The latest experimentation with digital fabrication and alternative materials in 3D printing involves decomposing glass, sawdust, concrete, and even stone into baser forms such as powders and liquids. This diversifies the repertoire of materials that can be fed into a 3D printer. “The advantage of the powder-based process is that it accommodates a number of materials, any material that we can grind into powder,” said Ronald Rael, associate professor of architecture at UC Berkeley. The environmental and economic implications of cost cutting, automation, and recycling in design, construction, and manufacturing are game-changing. Rael’s recent project, Bloom, is a 3D printed, powdered concrete–based pavilion recently debuted by UC Berkeley’s College of Environmental Design. The undulating, mesh-like structure consists of 16 concrete panels, each one light enough to be lifted into place by two people, rather than a crane. Rael mixed polymers with cement and fibers to produce resilient, lightweight, yet “high-resolution” concrete skeletons. “The extrusion-based processes involve pumping wet cement through a nozzle and you can only stack wet cement so high,” said Rael of traditional 3D printing. “But with a powder-based process, we could make [lightweight] blocks and send them to the moon.” Composed of 804 custom-patterned bricks, the mesh-like configuration increases load-bearing capacity while decreasing surface area.

 

Berlin-based firm ZA Architects used a similar digital fabrication approach to revive 19th-century stone masonry techniques, deploying a robotic arm to expedite construction. Inspired by Catalan vaulting, in which bricks were substituted with thin tiles and traditional mortar with rapidly hardening cement, this self-supporting technique nullified wood scaffolding while allowing builders to create vaulted ceilings 3-to-5 times wider than traditional timber arching. Coining the term “foam casting,” ZA’s approach uses the same tessellated composition but with stereotomic blocks made of rubber foam saturated with pure Portland cement, each one a unique shape. “The robotic arm can operate only with units of certain size and weight,” explained Arina Ageeva of ZA Architects in an email. “To lay them one-by-one is possible only on vault-like geometries. That is why all horizontal surfaces are vaulted thin shells that are seamlessly integrated into the walls.” The robotic arm assembles the tiles floor-by-floor into a seamless, self-supporting mesh that can replace walls, columns, and beams. Assembly time is also much faster than a 3D printer.

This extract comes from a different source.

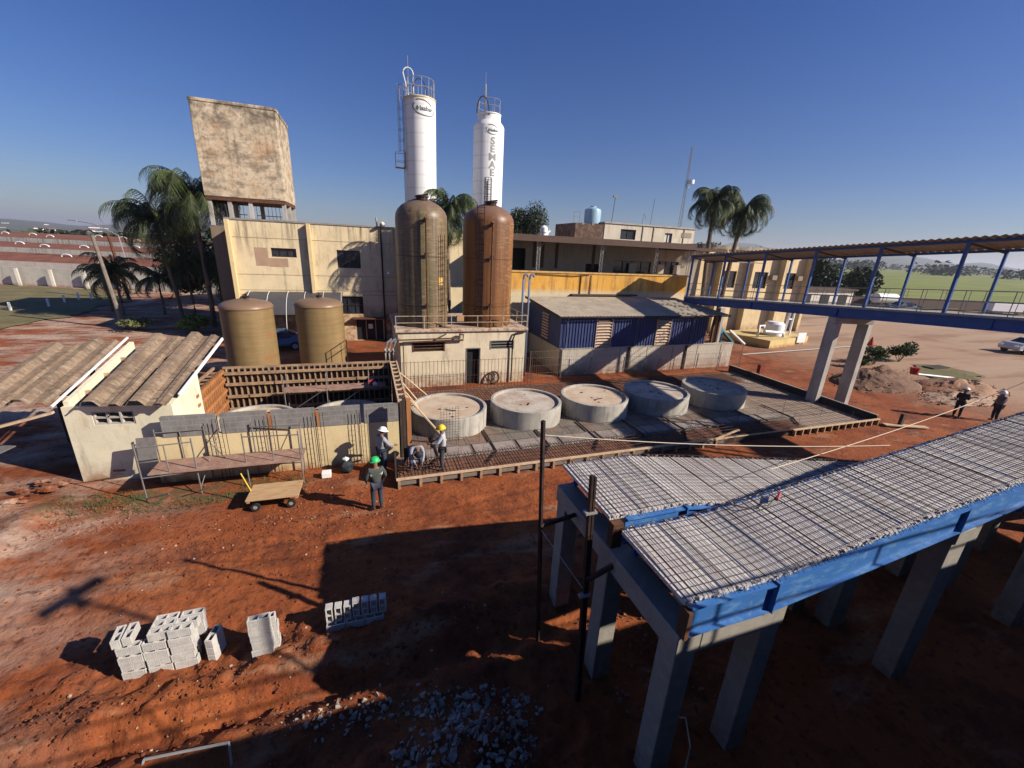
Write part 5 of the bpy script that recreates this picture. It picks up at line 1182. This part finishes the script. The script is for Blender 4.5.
m = MB(); m.box(3.75,3.95,5.02,5.18,3.102,3.58); m.build('bearing_timber', rust, t)
for k, a in enumerate((9.65,14.0,18.4,22.8)):
    t = thing('ramp_pier', ['first','second','third','fourth'][k]+' concrete pier row beyond the corner frame under the rising ramp', 'pier', (a,4,0)); zt = ZN(a+.2)-.57
    for y in (3.24,4.5): m = MB(); m.box(a,a+.5,y,y+.36,-.3,zt-.3); m.build('column', cf, t, bevel=.012)
    m = MB(); m.box(a,a+.5,3.2,4.9,zt-.3,zt-.02); m.build('cap_beam', cf, t, bevel=.012)
for k, a in enumerate((9.25,13.2,17)):
    t = thing('ramp_pier', ['first','second','third'][k]+' concrete pier row beyond the corner frame under the descending ramp', 'pier', (a,6,0)); zt = ZF(a+.4)-.57
    for y in (5.1,6.78): m = MB(); m.box(a,a+.4,y,y+.34,-.3,zt-.26); m.build('column', cf, t, bevel=.012)
    m = MB(); m.box(a,a+.4,5.06,7.14,zt-.26,zt-.02); m.build('cap_beam', cf, t, bevel=.012)
t = thing('wire_hook', 'bent wire with red grips lying on the nearer ramp deck', 'tool', (6.6,4.7,3.9))
m = MB(); m.tube([(5.9,4.75,ZN(6)+.08),(6.1,4.55,ZN(6.1)+.08),(6.5,4.45,ZN(6.5)+.08),(6.9,4.6,ZN(6.9)+.09)],.012,4); m.build('wire', dksteel, t)
m = MB(); m.tube([(6.75,4.5,ZN(6.8)+.09),(6.95,4.62,ZN(7)+.1)],.03,5); m.build('grip', flat('red_grip', (.35,.06,.07)), t)

# steel posts by the ramp
t = thing('steel_post', 'taller dark steel post at the left of the ramps, roped near its top', 'post', (3.04,6.1,0))
m = MB(); m.beam((3.04,6.1,-.1),(2.68,5.9,5.25),.06,.06); m.build('post', dksteel, t)
m = MB(); m.tube([(2.82,5.98,3.05),(3.7,6.25,2.95)],.045,6); m.build('cross_bar', dksteel, t)
t = thing('steel_post', 'shorter double channel steel post just left of the ramp corner', 'post', (3.24,4.74,0))
m = MB(); m.beam((3.26,4.74,-.1),(3.39,5.33,4.42),.04,.09,side=(1,0,0)); m.build('channel', dksteel, t)
m = MB(); m.beam((3.32,4.74,-.1),(3.45,5.33,4.40),.04,.09,side=(1,0,0)); m.build('channel', dksteel, t)
m = MB(); m.box(3.28,3.5,5.18,5.3,3.75,3.79); m.box(3.22,3.42,4.95,5.05,2.2,2.24); m.build('strap', galv, t)
m = MB(); m.tube([(3.34,5.0,2.55),(3.72,4.85,2.9)],.05,6); m.build('cross_bar', dksteel, t)
tag(MB().tube([(2.82,5.97,3.0),(3.32,5.05,2.3)],.008,4).build('tie_wire', rope), 'thin pale wire running between the two dark steel posts', 'wire')
def sag(p, q, s, n=20): return [tuple(p[i]+(q[i]-p[i])*k/n-(s*4*(k/n)*(1-k/n) if i == 2 else 0) for i in range(3)) for k in range(n+1)]
tag(MB().tube(sag((2.70,5.91,4.98),(10.4,4.95,4.36),.10),.009,4).build('guide_rope', rope), 'pale rope stretched from the taller steel post to the far edge of the rising ramp', 'rope')
tag(MB().tube(sag((7.3,5.15,4.1),(24.9,7.2,5.3),.25),.010,4).build('guide_rope', rope), 'pale rope rising from between the ramps to the covered walkway', 'rope')

# ================================================================= blocks
m = MB(); xs = [-.187,-.16,-.014,.014,.16,.187]; ys = [-.07,-.045,.045,.07]
for i in range(5):
    for j in range(3):
        if j == 1 and i in (1,3): continue
        m.box(xs[i],xs[i+1],ys[j],ys[j+1],0,.177)
bmesh_o = m.build('concrete_block', blockmat, bevel=.005); bused = False
def block(x, y, z, rz=0, lab='', grp='', up=False):
    global bused
    o = bmesh_o
    if bused: o = bmesh_o.copy(); col.objects.link(o)
    bused = True
    o.location = (x,y,z); o.rotation_euler = (0, R(90), rz) if up else (0,0,rz)
    tag(o, lab, 'block', grp); return o
rng = random.Random(9)
L1 = 'grey hollow concrete block in the largest stepped stack on the red soil'; G1 = 'blocks of the large stepped stack'
for k in range(4):
    for row in range(2):
        off = -.2 if k % 2 else 0
        for i in range(3 if k % 2 == 0 else 3):
            x = -4.54+off*.5+i*.4+.1*(k % 2); y = 7.57+row*.155
            if k == 3 and i == 0 and row == 1: continue
            block(x+rng.uniform(-.02,.02), y+rng.uniform(-.025,.02), .0+k*.187, R(rng.uniform(-4,4)), L1, G1)
for x, y, k, rz in ((-4.72,7.72,4,97),(-4.55,7.74,4,93),(-3.72,7.57,4,0),(-4.04,7.60,4,2),(-3.66,7.73,4,-2),(-4.04,7.76,4,1),(-3.64,7.9,3,0),(-3.64,7.9,2,2),(-4.04,7.91,4,0),(-4.04,7.91,3,0),(-3.62,7.9,4,1)): block(x, y, k*.187, R(rz), L1, G1)
for k in range(3): block(-3.27, 7.66, k*.187-.02, R(78), L1, G1)
L2 = 'grey hollow concrete block in the narrow tall stack right of the stepped one'; G2 = 'blocks of the narrow stack'
for k in range(6): block(-2.34+rng.uniform(-.015,.015), 7.24, -.02+k*.187, R(rng.uniform(-3,3)), L2, G2); 
for k in range(5): block(-2.28+rng.uniform(-.015,.015), 7.42, -.02+k*.187, R(rng.uniform(-3,3)+4), L2, G2)
for k in range(3): block(-1.05+k*.39, 7.52-.012*k, .07, R(rng.uniform(-2,2)), 'hollow block lying under the shaded row of upright blocks', 'blocks lying under the shaded row')
L3 = 'hollow block standing on end in the shaded row beyond the narrow stack'; G3 = 'blocks standing in the shaded row'
for k in range(7): block(-1.17+k*.18, 7.55-.012*k, .42+(.05 if k > 2 else 0), R(90+rng.uniform(-4,4)), L3, G3, up=True)

# ================================================================= rubble
rng = random.Random(21)
def chunk(m, x, y, z, s, rng):
    ax = Vector((rng.uniform(-1,1),rng.uniform(-1,1),rng.uniform(-1,1))).normalized(); M_ = Matrix.Rotation(rng.random()*6.28, 3, ax)
    d = (s, s*rng.uniform(.5,.9), s*rng.uniform(.2,.5)); v = []
    for i in (-1,1):
        for j in (-1,1):
            for k in (-1,1): p = M_ @ Vector((i*d[0]*rng.uniform(.6,1),j*d[1]*rng.uniform(.6,1),k*d[2]*rng.uniform(.7,1))); v.append((x+p.x,y+p.y,z+p.z))
    m.add(v, [(0,1,3,2),(4,6,7,5),(0,4,5,1),(2,3,7,6),(0,2,6,4),(1,5,7,3)])
m = MB()
for k in range(1500):
    a = rng.random()*6.28; d = rng.random()**.7*1.15; x = 1.2+1.1*d*math.cos(a)+.3*noise.noise(Vector((a,d,0))); y = 4.65+.8*d*math.sin(a)
    chunk(m, x, y, G(x,y)+.13*max(0,1-d)*rng.random()+.01, .006+.075*rng.random()**6, rng)
for k in range(420):
    x = rng.uniform(-1.9,.8); y = 5.66-.07*(x+1.5)+rng.gauss(0,.12); chunk(m, x, y, G(x,y)+.01, .006+.055*rng.random()**5, rng)
tag(m.build('rubble', mat('rubble_grey', (.34,.29,.24), [dict(c=(.22,.10,.06), s=3, lo=.5, hi=.62, amt=.8), dict(c=(.5,.48,.46), s=9, lo=.55, hi=.7, amt=.6)])), 'heap of broken grey concrete rubble in the shade at the bottom', 'rubble', kind='stuff')
m = MB()
for k in range(500):
    x = rng.choice([rng.uniform(-9,-6.9), rng.uniform(-3.3,0)]); y = rng.uniform(12.6,14) if x < -5 else rng.uniform(11.5,14.2)
    chunk(m, x, y, G(x,y)+.01, .01+.035*rng.random()**2, rng)
for k in range(160): x = rng.uniform(3.9,6.2); y = rng.uniform(3.8,6.8); chunk(m, x, y, G(x,y)+.02, .02+.05*rng.random()**2, rng)
tag(m.build('stone_chips', mat('chip_mix', (.27,.14,.09), [dict(c=(.22,.09,.05), s=2, lo=.45, hi=.6, amt=.8)])), 'stone and brick chips around the scaffold and under the ramps', 'chips', kind='stuff')
def heap(name, lab, cx, cy, rx, ry, h, mt, seed):
    m = MB(); n = 40; rr = 14
    for j in range(rr+1):
        for i in range(n):
            a = 2*PI*i/n; q = j/rr; nz = noise.fractal(Vector((math.cos(a)*q*2+seed, math.sin(a)*q*2, seed)), 1, 2, 4)
            m.v.append((cx+rx*q*math.cos(a)*(1+.15*nz), cy+ry*q*math.sin(a)*(1+.15*nz), max(-.05, h*(1-q)**.85*(1+.25*nz)-.05*(q == 1))+.12*nz*(1-q)))
    for j in range(rr):
        for i in range(n): m.f.append((j*n+i, (j+1)*n+i, (j+1)*n+(i+1)%n, j*n+(i+1)%n)); m.m.append(0)
    rg = random.Random(seed)
    for k in range(260):
        a = rg.random()*6.28; q = rg.random()**.6*1.15; chunk(m, cx+rx*q*math.cos(a), cy+ry*q*math.sin(a), max(0,h*(1-q))+.02, .03+.07*rg.random()**2, rg)
    tag(m.build(name, mt, smooth=False), lab, 'heap', kind='stuff')
grv = mat('brown_gravel', (.19,.105,.065), [dict(c=(.12,.06,.037), s=3, lo=.42, hi=.62, amt=.8), dict(c=(.36,.25,.18), s=12, lo=.55, hi=.7, amt=.6)], bump=(20,.8,.05))
heap('gravel_heap', 'large brown gravel heap beyond the walkway pier', 34.2, 18.3, 3.6, 2.2, 1.25, grv, 3)
heap('gravel_heap', 'lower reddish spoil heap right of the gravel heap', 39.2, 16.0, 3.4, 1.8, .75, soil, 5)
heap('gravel_heap', 'pale spread of gravel near the two workers on the right', 36.5, 14.6, 3.2, 1.3, .35, mat('pale_gravel', (.36,.24,.16), [dict(c=(.25,.15,.1), s=3, lo=.45, hi=.62, amt=.8)]), 8)
t = thing('manhole_frame', 'dark rectangular manhole frame on the grass patch', 'manhole', (45,20.3,0)); m = MB(); m.box(43.9,46.1,19.9,20.7,0,.16); m.build('frame', wooddk, t)
t = thing('red_bucket', 'small red bucket lying beside pale pipes near the gravel heap', 'bucket', (37.8,17.6,0)); m = MB(); m.lathe([(.22,.5),(.3,1.0),(0,.95)], 37.9, 18.2, 10, close=False); m.build('bucket', redp, t); m = MB(); m.tube([(38,18.0,.55),(41,17.3,.3)],.08,5); m.build('pipe', white, t)
t = thing('metal_trestle', 'thin pale metal trestle at the bottom left edge of the shade', 'trestle', (-3,5.6,0))
m = MB(); m.tube([(-3.7,5.75,.22),(-2.5,5.55,.34)],.022,5); m.tube([(-2.5,5.55,.34),(-2.45,5.35,0)],.018,5); m.tube([(-2.5,5.55,.34),(-2.65,5.75,0)],.018,5); m.tube([(-3.7,5.75,.22),(-3.75,5.6,0)],.018,5); m.build('frame', galv, t)
tag(MB().tube([(4.2,3.0,.05),(4.5,3.25,.5),(4.7,3.6,.55),(4.65,3.8,.3),(4.75,4.1,.06)],.012,4).build('loose_cable', galv), 'curled pale cable on the dark ground under the ramp corner', 'cable')

# ================================================================= what stands behind the camera
t = thing('viewing_terrace', 'raised concrete terrace behind the camera whose edge shades the bottom of the view', 'terrace', (10,-4,0))
m = MB(); m.box(-6,27.5,-9,-.02,5.95,6.26); m.build('slab', concrete, t)  # unseen; depth behind the front edge extended for more shade on the ground
m = MB(); m.box(-5.8,27.3,-8.8,-1.2,-.2,5.948); m.build('wall', concrete, t)
m = MB()
for k in range(8): x = 3+k*3.2; m.tube([(x,-.08,6.26),(x,-.08,7.3)],.025,5)
for z in (6.75,7.3): m.tube([(3,-.08,z),(27,-.08,z)],.025,5)
m.build('railing', galv, t)
t = thing('floodlight_mast', 'lamp mast on the terrace whose crossed head shadow falls on the left soil', 'mast', (9.4,-.4,6.26))
m = MB(); m.tube([(9.4,-.4,6.26),(9.4,-.4,11.25)],.05,7); m.build('pole', galv, t)
m = MB(); m.beam((8.9,-.75,11.1),(9.9,-.05,11.35),.22,.14); m.beam((9.15,-.05,11.15),(9.65,-.75,11.15),.12,.2); m.build('lamp_head', galv, t)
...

California-based firm Carbon3D has developed a 3D printing technology that is 25-100 times faster by “growing” objects from a pool of liquid resin, resulting in uniform mechanical properties which layer-by-layer 3D printing lacks. The firm’s Continuous Liquid Interface Production (CLIP) technology controls the balance of UV light, which triggers photopolymerization, and oxygen, which inhibits the reaction. The object’s shape is formed by an oxygen-rich “dead zone” in which photopolymerization cannot occur, and is created by a special permeable window similar to a contact lens that controls the flux of oxygen. “This continual process is fundamentally different from traditional bottom-up printers where UV exposure, resin renewal, and part movement must be conducted in separate and discrete steps,” explained Carbon3D co-founder and CEO, Joseph DeSimone.

 

Three-dimensional printing with liquid polymers yields materials with versatile mechanical properties that can be exploited in a range of industries. “In essence, we are able to throw the entire polymer chemistry textbook at this and make parts that range from hard prototyping resins, to great elastomers that range from materials with high elasticity for athletic shoes or high dampening for applications like engine motor mounts for vibrational control […] and even completely biodegradable materials,” DeSimone explained.

Believe it or not, the T-1000 robot in a Terminator 2 clip, which is made of liquidmetal, inspired the technology. “The co-founders thought, ‘we should be able to grow something as continuously as T-1000, we shouldn’t have to rely on the slow 2D layering over and over again,’” said DeSimone. “We brought a new perspective to traditional 3D printing, bringing our expertise in chemistry and physics to an industry that relied on mechanical processes.”